Oil Self-Sufficiency in the Eurozone
The news that
the Eurozone may become self-sufficient in oil as well is very new news as
well. Yes, “Fracking” could do the job
in the old Eurozone oilfields but better still, it appears that Albania has
as much oil as Kuwait and that it is light crude oil. This is favored by a
Europe with a rising dependency on Russia for gas and oil that makes it
uncomfortable. Being able to access Albanian oil (still 5 years plus away)
will lower dependency on Russia and on the Arab suppliers of oil to those
nations. Not only that, but the Eurozone’s balance of payments will
look far healthier and provide the same buffers that U.S. oil
self-sufficiency will do.
The
protection against outside economic shocks that such oil independence will
give the Eurozone might eventually save the euro’s bacon.

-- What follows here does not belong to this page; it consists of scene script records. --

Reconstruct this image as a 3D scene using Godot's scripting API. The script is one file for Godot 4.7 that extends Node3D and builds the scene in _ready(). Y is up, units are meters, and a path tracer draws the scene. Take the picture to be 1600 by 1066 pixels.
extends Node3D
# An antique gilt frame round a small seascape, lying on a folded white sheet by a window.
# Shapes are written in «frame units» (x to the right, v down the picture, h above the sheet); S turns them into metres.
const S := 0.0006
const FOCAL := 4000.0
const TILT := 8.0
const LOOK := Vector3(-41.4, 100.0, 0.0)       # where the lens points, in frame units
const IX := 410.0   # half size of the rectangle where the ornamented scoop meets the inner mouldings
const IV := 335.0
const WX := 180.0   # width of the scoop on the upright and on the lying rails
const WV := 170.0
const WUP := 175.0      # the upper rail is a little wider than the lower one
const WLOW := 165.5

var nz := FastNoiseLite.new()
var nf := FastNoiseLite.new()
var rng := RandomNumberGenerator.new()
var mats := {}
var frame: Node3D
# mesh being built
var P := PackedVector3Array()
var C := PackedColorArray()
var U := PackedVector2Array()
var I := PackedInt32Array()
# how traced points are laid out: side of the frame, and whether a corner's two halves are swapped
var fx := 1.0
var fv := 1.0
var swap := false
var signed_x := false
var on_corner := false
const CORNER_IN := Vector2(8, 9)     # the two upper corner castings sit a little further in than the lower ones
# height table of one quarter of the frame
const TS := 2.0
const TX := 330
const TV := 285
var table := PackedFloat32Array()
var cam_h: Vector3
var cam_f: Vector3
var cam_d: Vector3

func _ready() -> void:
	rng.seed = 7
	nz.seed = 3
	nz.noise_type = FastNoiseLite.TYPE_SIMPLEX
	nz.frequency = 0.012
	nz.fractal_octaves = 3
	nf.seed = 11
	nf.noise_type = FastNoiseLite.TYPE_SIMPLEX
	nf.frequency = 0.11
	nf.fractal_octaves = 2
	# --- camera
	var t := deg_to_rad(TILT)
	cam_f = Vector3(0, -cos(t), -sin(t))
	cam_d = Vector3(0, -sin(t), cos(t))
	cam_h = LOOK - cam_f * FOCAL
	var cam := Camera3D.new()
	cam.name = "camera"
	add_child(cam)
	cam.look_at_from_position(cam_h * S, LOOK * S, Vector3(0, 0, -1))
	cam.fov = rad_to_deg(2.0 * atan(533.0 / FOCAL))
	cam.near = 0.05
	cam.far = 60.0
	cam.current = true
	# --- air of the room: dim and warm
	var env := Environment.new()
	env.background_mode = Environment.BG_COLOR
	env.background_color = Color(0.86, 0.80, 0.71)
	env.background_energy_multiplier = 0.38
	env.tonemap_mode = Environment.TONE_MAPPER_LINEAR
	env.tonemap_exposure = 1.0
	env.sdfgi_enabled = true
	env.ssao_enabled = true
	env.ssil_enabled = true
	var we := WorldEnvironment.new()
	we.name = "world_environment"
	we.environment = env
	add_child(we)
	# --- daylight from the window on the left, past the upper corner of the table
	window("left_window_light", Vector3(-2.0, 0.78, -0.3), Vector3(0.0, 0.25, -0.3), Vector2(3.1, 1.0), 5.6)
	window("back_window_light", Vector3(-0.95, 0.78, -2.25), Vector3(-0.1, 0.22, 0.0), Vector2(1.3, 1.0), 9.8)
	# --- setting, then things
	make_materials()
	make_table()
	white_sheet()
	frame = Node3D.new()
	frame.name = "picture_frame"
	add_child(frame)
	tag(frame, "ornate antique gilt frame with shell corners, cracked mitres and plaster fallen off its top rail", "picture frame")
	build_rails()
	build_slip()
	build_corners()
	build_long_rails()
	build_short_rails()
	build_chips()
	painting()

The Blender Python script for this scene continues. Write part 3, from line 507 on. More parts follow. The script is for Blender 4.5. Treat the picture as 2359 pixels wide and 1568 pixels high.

Loss of the “Measure of Value”
The events now
taking place in the monetary system and the financial markets and those that
will happen in the future will not be conducive to a sound dollar even with
oil self-sufficiency. Right now the dollar and the rest of the world’s
currencies have lost a considerable portion of their ability to measure true
value. This has been pointed out by much respected monetary leaders in
globally respected institutions over the past few years. We cannot see this
changing.
For the
monetary system to survive the shocks that lie ahead, in the relatively near
future (bear in mind that medium term has not been reduced to five years and
long-term to ten years) a great deal need to be done to reinforce it, to
withstand the shocks that lie in wait for it and for us. In its present form,
the unbacked paper currency system, entirely
dependent on the confidence that governments can garner, looks far too
vulnerable to even stem the further decline in confidence in currencies.
Worst
of all, that loss of confidence is being seen inside the banking system itself. It’s there that it needs
to be combated first. The sight of banks unwilling to lend to each other in
the last couple of years and their placing liquidity given to them to
resuscitate lending in the economy back with their central banks highlighted
those dangers. Presently attempts at modifying the system to face these
threats is moving at such a slow pace that they will be too late.
Bear
in mind that the state of the global banking system has been shown to be the
top priority of both government and central banks with measures taken to date
designed to rescue them and not the consumer. We expect this to remain the
case in the future!
Monetary System Adjustments Accelerated
But at the start
of this article, we pointed out that any view of the future must be pragmatic
and face current realities. The monetary system will not be adjusted until
present events demand it. Then the sight of scrambling monetary officials
will be on the news daily as they accelerate adjustments to stave off
collapses. As it is, the chances of a financial accident on both sides of the
Atlantic have increased exponentially. When push comes to shove, the plans
already in the works will appear out of the blue. This we believe will
include those on gold taking it to a level I asset on bank balance sheets.
One
of the prime adjustments will be the movement of gold to a pivotal position
in the system, not being directly used in line with its market value, but in
the background, much like a guarantee is used. To use it at its market value
is to undervalue its capabilities in a monetary role. It’s quite
correct to reject the idea that gold will be confiscated to expand the money
supply. Central Banks need no assistance in this. They already do it without
reference to gold. Gold has considerably more value than paper currencies
have in another way.
Provider of
Confidence
Gold will have
to act as a counter to currencies
rising in value as they fall. It must be harnessed to provide liquidity at
reasonable rates as was the case when involved in the gold/currency swaps
undertaken by that central bank of central banks, the Bank of International
Settlements three years ago and thereafter in a less discernible role.
Its
prime function will be to act as defense, as back-up to paper currencies. Its
role will be to provide confidence in currencies when it is waning visibly.
And we’re not far from that happening on a broad front.